**Recorded data**.

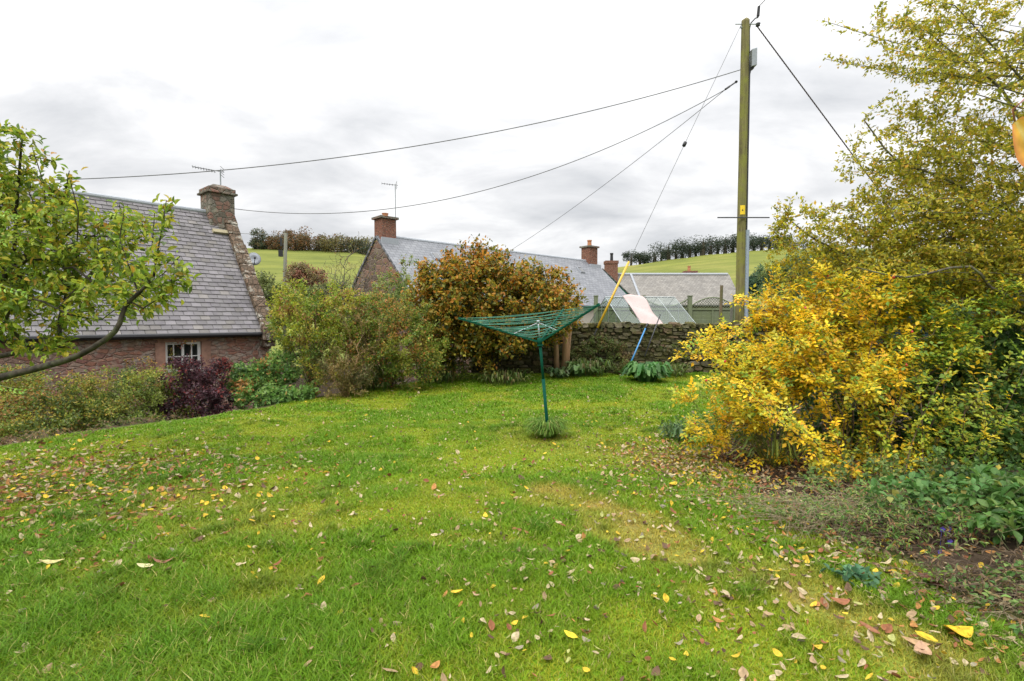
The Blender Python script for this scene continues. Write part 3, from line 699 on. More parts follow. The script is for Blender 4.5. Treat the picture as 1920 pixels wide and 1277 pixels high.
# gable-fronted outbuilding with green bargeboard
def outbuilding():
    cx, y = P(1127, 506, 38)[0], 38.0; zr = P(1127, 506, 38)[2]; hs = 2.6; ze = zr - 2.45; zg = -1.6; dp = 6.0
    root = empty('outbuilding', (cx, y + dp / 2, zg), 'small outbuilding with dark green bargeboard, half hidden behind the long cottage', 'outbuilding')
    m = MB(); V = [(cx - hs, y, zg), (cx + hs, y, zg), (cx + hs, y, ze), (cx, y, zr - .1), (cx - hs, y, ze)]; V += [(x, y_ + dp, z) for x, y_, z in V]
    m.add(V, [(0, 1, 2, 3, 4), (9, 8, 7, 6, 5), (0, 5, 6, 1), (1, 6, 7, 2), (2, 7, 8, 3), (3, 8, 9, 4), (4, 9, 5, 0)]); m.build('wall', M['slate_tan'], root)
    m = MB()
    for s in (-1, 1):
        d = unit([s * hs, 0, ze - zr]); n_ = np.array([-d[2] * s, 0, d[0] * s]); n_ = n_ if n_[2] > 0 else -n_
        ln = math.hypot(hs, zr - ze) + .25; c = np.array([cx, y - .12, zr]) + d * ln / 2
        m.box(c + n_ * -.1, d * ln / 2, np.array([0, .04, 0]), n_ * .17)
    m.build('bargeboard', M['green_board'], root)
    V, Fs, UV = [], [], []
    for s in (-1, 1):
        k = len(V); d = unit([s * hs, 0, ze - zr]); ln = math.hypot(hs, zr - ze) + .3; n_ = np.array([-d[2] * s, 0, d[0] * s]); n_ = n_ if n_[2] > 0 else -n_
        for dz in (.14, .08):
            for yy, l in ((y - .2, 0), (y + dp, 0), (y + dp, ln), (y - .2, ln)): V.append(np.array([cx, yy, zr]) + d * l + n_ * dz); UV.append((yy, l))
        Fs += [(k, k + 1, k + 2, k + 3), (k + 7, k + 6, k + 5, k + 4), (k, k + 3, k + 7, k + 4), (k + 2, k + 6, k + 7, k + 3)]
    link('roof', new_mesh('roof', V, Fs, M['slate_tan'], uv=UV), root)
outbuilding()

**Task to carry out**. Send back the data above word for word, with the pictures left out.

**Written solution**.
The Blender Python script for this scene continues. Write part 3, from line 699 on. More parts follow. The script is for Blender 4.5. Treat the picture as 1920 pixels wide and 1277 pixels high.
# gable-fronted outbuilding with green bargeboard
def outbuilding():
    cx, y = P(1127, 506, 38)[0], 38.0; zr = P(1127, 506, 38)[2]; hs = 2.6; ze = zr - 2.45; zg = -1.6; dp = 6.0
    root = empty('outbuilding', (cx, y + dp / 2, zg), 'small outbuilding with dark green bargeboard, half hidden behind the long cottage', 'outbuilding')
    m = MB(); V = [(cx - hs, y, zg), (cx + hs, y, zg), (cx + hs, y, ze), (cx, y, zr - .1), (cx - hs, y, ze)]; V += [(x, y_ + dp, z) for x, y_, z in V]
    m.add(V, [(0, 1, 2, 3, 4), (9, 8, 7, 6, 5), (0, 5, 6, 1), (1, 6, 7, 2), (2, 7, 8, 3), (3, 8, 9, 4), (4, 9, 5, 0)]); m.build('wall', M['slate_tan'], root)
    m = MB()
    for s in (-1, 1):
        d = unit([s * hs, 0, ze - zr]); n_ = np.array([-d[2] * s, 0, d[0] * s]); n_ = n_ if n_[2] > 0 else -n_
        ln = math.hypot(hs, zr - ze) + .25; c = np.array([cx, y - .12, zr]) + d * ln / 2
        m.box(c + n_ * -.1, d * ln / 2, np.array([0, .04, 0]), n_ * .17)
    m.build('bargeboard', M['green_board'], root)
    V, Fs, UV = [], [], []
    for s in (-1, 1):
        k = len(V); d = unit([s * hs, 0, ze - zr]); ln = math.hypot(hs, zr - ze) + .3; n_ = np.array([-d[2] * s, 0, d[0] * s]); n_ = n_ if n_[2] > 0 else -n_
        for dz in (.14, .08):
            for yy, l in ((y - .2, 0), (y + dp, 0), (y + dp, ln), (y - .2, ln)): V.append(np.array([cx, yy, zr]) + d * l + n_ * dz); UV.append((yy, l))
        Fs += [(k, k + 1, k + 2, k + 3), (k + 7, k + 6, k + 5, k + 4), (k, k + 3, k + 7, k + 4), (k + 2, k + 6, k + 7, k + 3)]
    link('roof', new_mesh('roof', V, Fs, M['slate_tan'], uv=UV), root)
outbuilding()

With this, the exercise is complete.